I'm guessing it's not on the top because that would impede the ability to flip the main gear block upside down, making the unit less configurable, but I think there should be holes on the top and bottom (the sides too, for that matter) that would allow you to take the pin out and put it back in on whichever side is best for the specific setup. Four pin placement options would make it almost as versatile as a rotatable one. As it is, I think I'm going to have to build some kind of additional reference pin that I can position at the top of the wheel. I haven't figured out how I'm going to attach it yet.

My second complaint about the marking disc is that I don't like the material it's made of. Most marking discs I've used on other follow focuses have more of a matte surface, whereas this one is very glossy. Different people prefer different writing implements for marking these discs, but my preference has always been mechanical pencil. It's very easy to erase, either with an eraser or with water, it makes very thin and therefore precise marks, and unlike felt tip pens or markers, the marks don't get wider as it gets used more and more. Pencil will not write on the glossy surface of the DFocus however, so I am out of luck. The DFocus website recommends a wet-erase type marker for using on the acrylic disc, so I guess I will have to get some of those, but I think it will be less convenient to have to wash the disc off with water or some kind of cleaning solution every time I need to put down some new marks.

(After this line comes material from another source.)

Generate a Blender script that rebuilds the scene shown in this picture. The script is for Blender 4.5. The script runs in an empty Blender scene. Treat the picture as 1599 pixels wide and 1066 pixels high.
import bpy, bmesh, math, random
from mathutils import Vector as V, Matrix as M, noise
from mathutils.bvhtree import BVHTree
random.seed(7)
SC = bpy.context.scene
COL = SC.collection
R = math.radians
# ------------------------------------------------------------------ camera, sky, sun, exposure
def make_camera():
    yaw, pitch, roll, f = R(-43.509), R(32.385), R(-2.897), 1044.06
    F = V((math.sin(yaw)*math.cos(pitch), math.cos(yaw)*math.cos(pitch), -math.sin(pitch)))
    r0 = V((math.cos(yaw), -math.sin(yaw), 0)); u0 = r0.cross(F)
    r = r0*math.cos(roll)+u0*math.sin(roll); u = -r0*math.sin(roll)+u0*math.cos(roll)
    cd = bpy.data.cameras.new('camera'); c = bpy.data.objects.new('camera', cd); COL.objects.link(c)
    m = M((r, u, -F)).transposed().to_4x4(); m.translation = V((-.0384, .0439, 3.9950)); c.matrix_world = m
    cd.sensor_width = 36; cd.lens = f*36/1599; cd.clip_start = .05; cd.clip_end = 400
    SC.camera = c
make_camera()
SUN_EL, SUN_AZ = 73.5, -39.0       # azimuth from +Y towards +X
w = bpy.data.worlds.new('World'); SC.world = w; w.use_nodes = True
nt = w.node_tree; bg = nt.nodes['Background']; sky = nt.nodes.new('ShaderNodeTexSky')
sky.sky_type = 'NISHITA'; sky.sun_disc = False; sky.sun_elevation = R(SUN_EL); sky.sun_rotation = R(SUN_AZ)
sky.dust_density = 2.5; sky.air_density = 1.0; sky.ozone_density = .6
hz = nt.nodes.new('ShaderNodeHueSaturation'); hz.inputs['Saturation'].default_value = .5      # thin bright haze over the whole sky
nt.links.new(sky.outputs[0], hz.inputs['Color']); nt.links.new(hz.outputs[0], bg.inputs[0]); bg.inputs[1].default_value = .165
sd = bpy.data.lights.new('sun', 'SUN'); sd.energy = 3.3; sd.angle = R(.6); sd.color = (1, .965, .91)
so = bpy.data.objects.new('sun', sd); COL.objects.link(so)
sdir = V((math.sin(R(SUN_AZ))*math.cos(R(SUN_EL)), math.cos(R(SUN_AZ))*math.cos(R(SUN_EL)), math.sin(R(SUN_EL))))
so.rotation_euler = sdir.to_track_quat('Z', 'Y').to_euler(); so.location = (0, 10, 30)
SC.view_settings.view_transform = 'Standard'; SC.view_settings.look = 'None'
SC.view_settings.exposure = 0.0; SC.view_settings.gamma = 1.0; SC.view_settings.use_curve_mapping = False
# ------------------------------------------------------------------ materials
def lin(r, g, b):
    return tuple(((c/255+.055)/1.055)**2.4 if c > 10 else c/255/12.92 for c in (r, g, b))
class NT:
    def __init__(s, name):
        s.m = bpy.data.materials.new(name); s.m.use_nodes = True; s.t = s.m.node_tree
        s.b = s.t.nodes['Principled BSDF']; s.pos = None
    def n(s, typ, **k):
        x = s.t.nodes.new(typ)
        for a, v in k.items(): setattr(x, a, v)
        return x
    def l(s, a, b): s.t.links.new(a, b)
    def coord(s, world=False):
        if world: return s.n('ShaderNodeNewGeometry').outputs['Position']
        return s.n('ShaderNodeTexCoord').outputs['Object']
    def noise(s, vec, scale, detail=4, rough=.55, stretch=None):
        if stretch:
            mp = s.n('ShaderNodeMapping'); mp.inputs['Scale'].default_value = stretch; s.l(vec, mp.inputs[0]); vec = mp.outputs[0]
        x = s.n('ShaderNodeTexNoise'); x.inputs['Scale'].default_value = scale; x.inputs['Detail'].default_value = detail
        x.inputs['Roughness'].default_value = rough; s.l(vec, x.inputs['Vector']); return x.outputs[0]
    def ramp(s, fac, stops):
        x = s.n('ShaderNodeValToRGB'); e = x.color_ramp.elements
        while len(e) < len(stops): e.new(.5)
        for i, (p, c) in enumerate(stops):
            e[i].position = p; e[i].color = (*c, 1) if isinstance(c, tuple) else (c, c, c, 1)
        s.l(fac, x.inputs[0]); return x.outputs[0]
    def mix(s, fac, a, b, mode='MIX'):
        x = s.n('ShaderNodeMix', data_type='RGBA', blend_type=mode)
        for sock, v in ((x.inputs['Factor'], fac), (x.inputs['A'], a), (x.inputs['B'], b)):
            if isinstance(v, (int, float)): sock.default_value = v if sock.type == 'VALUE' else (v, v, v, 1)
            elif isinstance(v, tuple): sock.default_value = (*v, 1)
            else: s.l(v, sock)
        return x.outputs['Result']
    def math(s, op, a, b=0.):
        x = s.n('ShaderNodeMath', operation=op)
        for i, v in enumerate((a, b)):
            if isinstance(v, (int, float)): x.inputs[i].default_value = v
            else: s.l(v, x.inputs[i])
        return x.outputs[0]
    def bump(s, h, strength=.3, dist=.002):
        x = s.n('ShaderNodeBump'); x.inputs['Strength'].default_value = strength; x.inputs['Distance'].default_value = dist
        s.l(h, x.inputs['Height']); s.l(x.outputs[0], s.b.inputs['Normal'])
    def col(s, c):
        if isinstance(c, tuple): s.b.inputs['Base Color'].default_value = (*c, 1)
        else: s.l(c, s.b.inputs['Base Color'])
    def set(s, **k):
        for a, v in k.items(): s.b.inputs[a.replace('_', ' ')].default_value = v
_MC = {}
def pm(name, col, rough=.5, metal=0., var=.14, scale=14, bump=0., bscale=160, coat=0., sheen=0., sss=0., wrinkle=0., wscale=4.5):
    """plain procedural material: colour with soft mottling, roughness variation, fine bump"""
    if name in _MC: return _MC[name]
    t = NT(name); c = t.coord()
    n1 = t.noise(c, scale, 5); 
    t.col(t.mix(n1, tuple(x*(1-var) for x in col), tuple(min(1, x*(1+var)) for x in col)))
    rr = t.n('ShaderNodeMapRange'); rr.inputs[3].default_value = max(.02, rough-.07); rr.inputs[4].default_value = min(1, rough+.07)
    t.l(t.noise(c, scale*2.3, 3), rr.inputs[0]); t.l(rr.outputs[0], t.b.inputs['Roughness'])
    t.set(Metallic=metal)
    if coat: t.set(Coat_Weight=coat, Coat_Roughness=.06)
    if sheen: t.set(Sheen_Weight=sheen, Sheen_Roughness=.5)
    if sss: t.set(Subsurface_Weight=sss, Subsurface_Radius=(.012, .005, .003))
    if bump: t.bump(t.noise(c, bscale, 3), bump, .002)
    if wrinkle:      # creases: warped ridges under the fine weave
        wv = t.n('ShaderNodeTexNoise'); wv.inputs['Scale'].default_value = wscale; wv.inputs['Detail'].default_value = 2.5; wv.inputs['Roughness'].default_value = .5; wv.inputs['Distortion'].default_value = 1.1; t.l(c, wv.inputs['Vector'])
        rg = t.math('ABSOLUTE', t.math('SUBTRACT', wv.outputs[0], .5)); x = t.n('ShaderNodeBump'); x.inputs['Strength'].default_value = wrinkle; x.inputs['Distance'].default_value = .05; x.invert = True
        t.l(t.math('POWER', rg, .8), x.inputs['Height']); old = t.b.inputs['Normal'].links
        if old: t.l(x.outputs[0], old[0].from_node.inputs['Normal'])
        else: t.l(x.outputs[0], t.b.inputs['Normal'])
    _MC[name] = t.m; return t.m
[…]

Lastly, the marking disc is not easily removable. Most follow focus marking discs are held in place by magnets or some other means that allows them to pop off and back on very easily. This is nice as it makes them easier to clean, and also allows the possibility of having separate, pre-marked discs for each lens. This is not possible with the DFocus. All of these gripes with the marking disc system are minor and easy to work around, however.

All in all, I think the DFocus is a great follow focus. In my opinion, it is comparable in quality to follow focus units that cost several times as much. At $135, not only is it a great value, but quality aside, to my knowledge it is also the cheapest follow focus on the market. I honestly don't see any reason for any DSLR shooter, amateur or pro, to spend any more on a follow focus when they can buy the excellent DFocus for just $135. I give the DFocus The Frugal DP's highest rating: five out of five bangs for the buck.